-------- Dataset excerpt

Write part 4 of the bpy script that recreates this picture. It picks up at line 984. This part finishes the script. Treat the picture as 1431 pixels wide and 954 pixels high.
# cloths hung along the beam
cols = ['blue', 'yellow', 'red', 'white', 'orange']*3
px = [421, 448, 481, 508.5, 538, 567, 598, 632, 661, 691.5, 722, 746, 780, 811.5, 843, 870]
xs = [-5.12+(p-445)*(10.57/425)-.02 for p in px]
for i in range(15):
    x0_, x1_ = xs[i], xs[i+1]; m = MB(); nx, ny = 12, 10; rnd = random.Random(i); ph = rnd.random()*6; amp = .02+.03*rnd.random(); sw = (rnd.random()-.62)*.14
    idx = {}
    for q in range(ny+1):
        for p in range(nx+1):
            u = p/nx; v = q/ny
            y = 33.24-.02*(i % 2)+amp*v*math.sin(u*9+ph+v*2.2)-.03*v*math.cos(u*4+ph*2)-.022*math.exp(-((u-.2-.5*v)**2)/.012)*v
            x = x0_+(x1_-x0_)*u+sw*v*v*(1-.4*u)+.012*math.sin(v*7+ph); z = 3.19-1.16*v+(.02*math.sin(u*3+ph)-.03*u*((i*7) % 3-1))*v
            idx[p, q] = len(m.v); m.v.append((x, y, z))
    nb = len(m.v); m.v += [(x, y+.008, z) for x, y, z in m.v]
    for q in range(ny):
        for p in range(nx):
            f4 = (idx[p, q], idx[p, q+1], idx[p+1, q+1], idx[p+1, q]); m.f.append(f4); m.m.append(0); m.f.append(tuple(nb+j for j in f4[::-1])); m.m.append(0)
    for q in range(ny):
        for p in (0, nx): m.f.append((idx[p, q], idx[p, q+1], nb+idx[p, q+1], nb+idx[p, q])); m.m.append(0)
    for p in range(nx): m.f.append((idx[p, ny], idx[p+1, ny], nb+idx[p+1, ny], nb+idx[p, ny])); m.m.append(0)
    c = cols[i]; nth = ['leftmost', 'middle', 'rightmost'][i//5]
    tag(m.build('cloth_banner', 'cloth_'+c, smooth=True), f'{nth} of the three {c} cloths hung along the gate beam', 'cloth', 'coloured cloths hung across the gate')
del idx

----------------

▸ Your task: Reproduce all the data word for word.

▸ Answer for the task:
Write part 4 of the bpy script that recreates this picture. It picks up at line 984. This part finishes the script. Treat the picture as 1431 pixels wide and 954 pixels high.
# cloths hung along the beam
cols = ['blue', 'yellow', 'red', 'white', 'orange']*3
px = [421, 448, 481, 508.5, 538, 567, 598, 632, 661, 691.5, 722, 746, 780, 811.5, 843, 870]
xs = [-5.12+(p-445)*(10.57/425)-.02 for p in px]
for i in range(15):
    x0_, x1_ = xs[i], xs[i+1]; m = MB(); nx, ny = 12, 10; rnd = random.Random(i); ph = rnd.random()*6; amp = .02+.03*rnd.random(); sw = (rnd.random()-.62)*.14
    idx = {}
    for q in range(ny+1):
        for p in range(nx+1):
            u = p/nx; v = q/ny
            y = 33.24-.02*(i % 2)+amp*v*math.sin(u*9+ph+v*2.2)-.03*v*math.cos(u*4+ph*2)-.022*math.exp(-((u-.2-.5*v)**2)/.012)*v
            x = x0_+(x1_-x0_)*u+sw*v*v*(1-.4*u)+.012*math.sin(v*7+ph); z = 3.19-1.16*v+(.02*math.sin(u*3+ph)-.03*u*((i*7) % 3-1))*v
            idx[p, q] = len(m.v); m.v.append((x, y, z))
    nb = len(m.v); m.v += [(x, y+.008, z) for x, y, z in m.v]
    for q in range(ny):
        for p in range(nx):
            f4 = (idx[p, q], idx[p, q+1], idx[p+1, q+1], idx[p+1, q]); m.f.append(f4); m.m.append(0); m.f.append(tuple(nb+j for j in f4[::-1])); m.m.append(0)
    for q in range(ny):
        for p in (0, nx): m.f.append((idx[p, q], idx[p, q+1], nb+idx[p, q+1], nb+idx[p, q])); m.m.append(0)
    for p in range(nx): m.f.append((idx[p, ny], idx[p+1, ny], nb+idx[p+1, ny], nb+idx[p, ny])); m.m.append(0)
    c = cols[i]; nth = ['leftmost', 'middle', 'rightmost'][i//5]
    tag(m.build('cloth_banner', 'cloth_'+c, smooth=True), f'{nth} of the three {c} cloths hung along the gate beam', 'cloth', 'coloured cloths hung across the gate')
del idx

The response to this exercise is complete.